## [Data excerpts]
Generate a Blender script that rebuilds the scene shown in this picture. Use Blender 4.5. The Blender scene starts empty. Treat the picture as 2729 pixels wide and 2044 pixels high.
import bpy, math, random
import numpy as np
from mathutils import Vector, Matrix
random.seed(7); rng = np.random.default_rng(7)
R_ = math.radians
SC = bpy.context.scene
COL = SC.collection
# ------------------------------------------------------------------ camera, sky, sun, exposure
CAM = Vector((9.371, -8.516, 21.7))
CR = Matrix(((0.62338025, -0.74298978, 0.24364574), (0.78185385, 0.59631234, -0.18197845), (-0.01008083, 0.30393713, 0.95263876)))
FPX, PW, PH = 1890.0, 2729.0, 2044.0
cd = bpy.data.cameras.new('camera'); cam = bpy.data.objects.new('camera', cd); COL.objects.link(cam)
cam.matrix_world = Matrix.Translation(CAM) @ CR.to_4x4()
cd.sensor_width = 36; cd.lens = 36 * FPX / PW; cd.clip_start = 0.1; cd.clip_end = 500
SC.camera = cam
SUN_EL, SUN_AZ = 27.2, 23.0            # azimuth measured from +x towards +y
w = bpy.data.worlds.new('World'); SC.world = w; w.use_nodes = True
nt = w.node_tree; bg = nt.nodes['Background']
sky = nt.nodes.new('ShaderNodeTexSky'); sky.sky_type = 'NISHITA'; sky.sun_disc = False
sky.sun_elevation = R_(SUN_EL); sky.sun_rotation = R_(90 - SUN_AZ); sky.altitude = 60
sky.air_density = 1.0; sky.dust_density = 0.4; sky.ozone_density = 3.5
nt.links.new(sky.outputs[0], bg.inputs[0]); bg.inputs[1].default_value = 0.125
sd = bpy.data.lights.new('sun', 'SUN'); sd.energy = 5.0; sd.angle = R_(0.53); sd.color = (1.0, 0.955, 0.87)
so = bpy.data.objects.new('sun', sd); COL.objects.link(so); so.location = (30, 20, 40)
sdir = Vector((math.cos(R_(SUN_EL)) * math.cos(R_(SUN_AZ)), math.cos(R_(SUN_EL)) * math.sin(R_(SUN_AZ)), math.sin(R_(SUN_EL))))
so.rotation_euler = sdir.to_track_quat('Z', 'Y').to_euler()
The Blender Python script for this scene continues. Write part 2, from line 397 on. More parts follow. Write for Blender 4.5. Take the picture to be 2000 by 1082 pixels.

## [What the task requires]
Copy each line of the listing in which the word "from" can be found.

## [Response to this task]
from mathutils import Vector, Matrix
SUN_EL, SUN_AZ = 27.2, 23.0            # azimuth measured from +x towards +y
The Blender Python script for this scene continues. Write part 2, from line 397 on. More parts follow. Write for Blender 4.5. Take the picture to be 2000 by 1082 pixels.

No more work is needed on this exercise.